Having repeatedly warned of reckless lending since the early Noughties, I was furious that taxpayers were forced to bail out banks engaging in such risky behaviour. So, where should we point the finger inside RBS?
Who's to blame?
Given that RBS abandoned all the rules of banking, and created a mountain of debt supported by a sliver of equity, who is to blame for this mad race for growth? Surely 20 takeovers in a single decade -- including the disastrous £49 billion acquisition of Dutch bank ABN Amro in October 2008 as the credit crunch raged -- was insanely risky?
According to the FSA's report into the rescue of RBS, due out on Monday, no single individual or group of managers at RBS is to blame. In other words, both ex-chief executive Sir Fred 'the Shred' Goodwin and ex-chairman Sir Tom McKillop have escaped blame.

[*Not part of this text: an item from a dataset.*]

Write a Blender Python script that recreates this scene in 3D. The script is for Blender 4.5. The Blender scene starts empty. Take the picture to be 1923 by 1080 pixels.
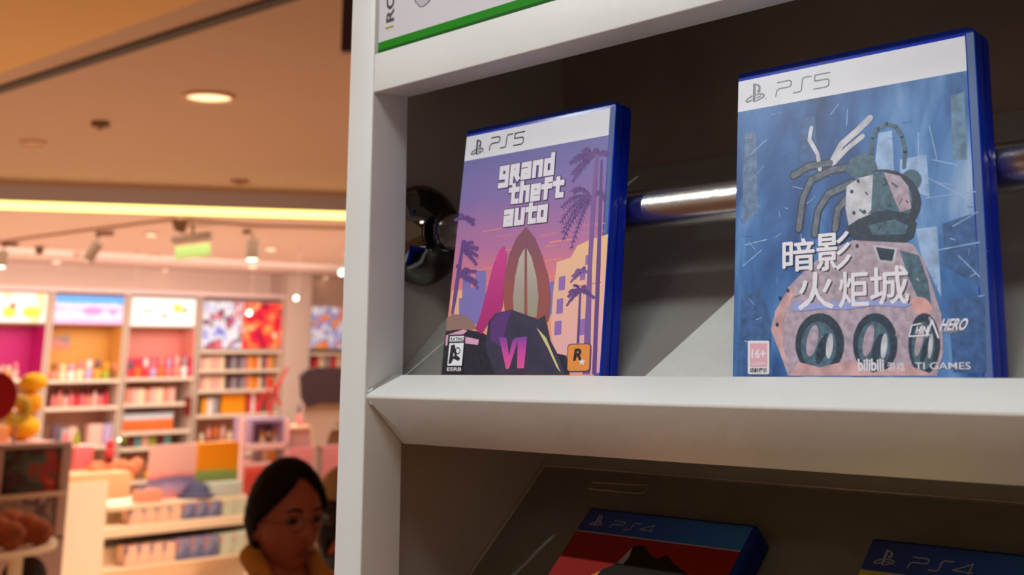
import bpy, bmesh, math, random
import numpy as np
from mathutils import Vector, Matrix, noise
from mathutils.geometry import tessellate_polygon
random.seed(7)
S = bpy.context.scene
COL = S.collection

# ------------------------------------------------------------------ camera
FPX, CYP, YAW, PITCH, ROLL = 2286.1, -9.1, .818, .292, -.007
CAM = np.array([.65407, -.48343, 1.75071])
_cy, _sy, _cp, _sp, _cr, _sr = math.cos(YAW), math.sin(YAW), math.cos(PITCH), math.sin(PITCH), math.cos(ROLL), math.sin(ROLL)
_f = np.array([-_sy*_cp, _cy*_cp, _sp]); _r0 = np.array([_cy, _sy, 0.]); _u0 = np.cross(_r0, _f)
_r = _cr*_r0 + _sr*_u0; _u = -_sr*_r0 + _cr*_u0
cd = bpy.data.cameras.new('camera'); cam = bpy.data.objects.new('camera', cd); COL.objects.link(cam)
cam.matrix_world = Matrix([[_r[i], _u[i], -_f[i], CAM[i]] for i in range(3)] + [[0, 0, 0, 1]])
cd.sensor_width = 36.0; cd.lens = FPX/1923*36
cd.shift_y = (CYP-540)/1923; cd.clip_start = .02; cd.clip_end = 100
cd.dof.use_dof = True; cd.dof.focus_distance = .66; cd.dof.aperture_fstop = 11.5
S.camera = cam
S.view_settings.view_transform = 'Standard'; S.view_settings.look = 'None'
S.view_settings.gamma = 1; S.view_settings.use_curve_mapping = False
S.view_settings.exposure = 0.0
RM = np.array([_r, -_u, _f])

def ray(px, py):
    return RM.T @ np.array([(px-961.5)/FPX, (py-CYP)/FPX, 1.])
def at(px, py, ax, v):                       # the point of the plane axis=v seen at a pixel
    d = ray(px, py); t = (v-CAM[ax])/d[ax]
    return Vector(CAM+t*d)
def at_t(px, py, t): return Vector(CAM+t*ray(px, py))
def at_slope(px, py, y0, z0, s):             # plane z = z0+(y-y0)*s
    d = ray(px, py); t = (z0+(CAM[1]-y0)*s-CAM[2])/(d[2]-s*d[1])
    return Vector(CAM+t*d)

# ------------------------------------------------------------------ world and lights
W = bpy.data.worlds.new('world'); S.world = W; W.use_nodes = True
bg = W.node_tree.nodes['Background']; bg.inputs[0].default_value = (1, .64, .43, 1); bg.inputs[1].default_value = .27
def lamp(name, kind, loc, target, power, color, **k):
    l = bpy.data.lights.new(name, kind); l.energy = power; l.color = color
    for a, b in k.items(): setattr(l, a, b)
    o = bpy.data.objects.new(name, l); COL.objects.link(o); o.location = loc
    o.rotation_euler = (Vector(target)-Vector(loc)).to_track_quat('-Z', 'Y').to_euler()
    return o
TG = Vector((.68, .0, 1.42)); LP = Vector((-.54, -1.0, 2.575))
lamp('shelf_spot_lamp', 'SPOT', LP, TG, 62, (.93, .98, 1), spot_size=math.radians(66), spot_blend=1, shadow_soft_size=.011)
LD2 = Vector((-.02, 1, -.56)).normalized()
lamp('second_shelf_spot_lamp', 'SPOT', TG-LD2*2.4, TG, 4.5, (.9, .95, 1), spot_size=math.radians(40), spot_blend=.6, shadow_soft_size=.05)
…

What's more, after three years in the making, the FSA's report -- expected to run to between 450 and 500 pages -- will exonerate all RBS board directors and senior executives. Allegedly, the only individual to come in for direct criticism is Johnny Cameron, ex-head of investment banking.
In other words, the FSA found no evidence of fraud or dishonesty, only a string of bad decisions which culminated in the bank needing the biggest bailout in British history.
What the FSA has to say about the conduct of auditors, rating agencies and regulators (including itself) remains to be seen. Nevertheless, there was undoubtedly a massive failure to control the reckless expansion of our biggest banks in the Noughties.
Future sanctions required
Sadly, as many investors have found, incompetent and/or negligent directors are impossible to pursue through the courts. No matter how bone-headed or hare-brained their behaviour and decisions, they can escape disciplinary action if they claim to have acted 'in good faith'.
Clearly, tighter rules are required to prevent similar meltdowns in future. Indeed, it's likely that the FSA will call for new sanctions against directors of failed banks. In future, those found guilty of reckless or unprofessional behaviour could be banned from working at other financial institutions.
Also, the FSA wants new powers to veto takeovers that leave banks short of capital -- their precious lifeblood. After its successful takeover of ABN Amro, RBS had next to no capital, leaving it with no cash cushion as markets dived steeply. Hence, the FSA is sure to call for a greater focus on risk management by banks, rather than a slavish push for shareholder value.
In summary, RBS failed not because of fraud or deceit, but because of its aggressive management style, poor corporate governance and reckless, risk-taking culture. That will be no consolation to the 30 million of us that rescued it!